薄型軽量ボディの小型スピーカーとは思えない音質を確保できた秘密は、さまざまな高音質化技術にある。ソニーがAV機器で培ってきた独自の技術を惜しみなく投入しているのだ。
内蔵スピーカーによる音声出力では、デジタル信号処理で音響特性を補正して自然でクリアな音が楽しめる「Clear Phase」、高精度なデジタル音場処理により内蔵スピーカーだけで仮想的にサラウンド音場を再現する「S-Force フロントサラウンド 3D」、再生レベルの強調技術で内蔵スピーカーの音量を高める「xLOUD」が利用できる。

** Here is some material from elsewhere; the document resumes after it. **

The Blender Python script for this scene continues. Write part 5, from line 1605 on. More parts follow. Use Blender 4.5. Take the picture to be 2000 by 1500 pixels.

ヘッドフォンをつないだ場合は、左右の音の混在をカットして明瞭なステレオサウンドを実現する「クリアステレオ」、独自の音響処理によりメリハリのある重低音を再現する「クリアベース」、スタジオ、クラブ、コンサートホールから楽曲に合わせた臨場感のある音質を選べる「サラウンド(VPT)」に対応する。
設定をオンにするだけで、ソニー推奨の音質に自動で切り替わる「Clear Audio+」モードも用意されており、難しいことを考えずに、コンテンツに最適と思われる音が楽しめるのは便利だ。マニュアル設定のイコライザーや、曲間ごとの音量レベルを均一化する「ダイナミックノーマライザー」も備えている。
これらの音響効果は、Androidの設定メニューや「WALKMAN」アプリでオン/オフを切り替えることが可能だ。オン/オフで聴き比べてみると、はっきりと違いが分かり、多彩な技術の組み合わせによって、小型スピーカーの音質をできるだけ高めていることに感心させられる。特にxLOUDが音量に与える影響は大きい。また、S-Force フロントサラウンド 3Dもまずまずの包囲感が得られる。
最後に、いつものように先代の「Xperia Tablet S」(SGPT123JP/S)や、競合機種の「Nexus 10」と内蔵スピーカーの音質を比較してみた。
結果は残念ながら、Xperia Tablet SとNexus 10には及ばないと感じられた。Xperia Tablet Sは本体の厚さが8.8〜11.85ミリあり、スピーカーの容積が大きいことに加えて、ソニーのオーディオ機器で定評がある「S-Master」デジタルアンプも内蔵しており、音の表現力に差が生まれている。また、Xperia Tablet Zより厚みがあるNexus 10(8.9ミリ厚)は背面のステレオスピーカー自体がなかなかパワフルで、低音の鳴りが違う。スピーカーサイズの差は仕方がないところだ。
とはいえ、聴き比べてみなければ、気にならないレベルではある。高音質をタブレットに求めるユーザーは多くないだろうが、Xperia Tablet Zは薄型軽量かつ防水防塵という不利な条件ながら健闘していると評価したい。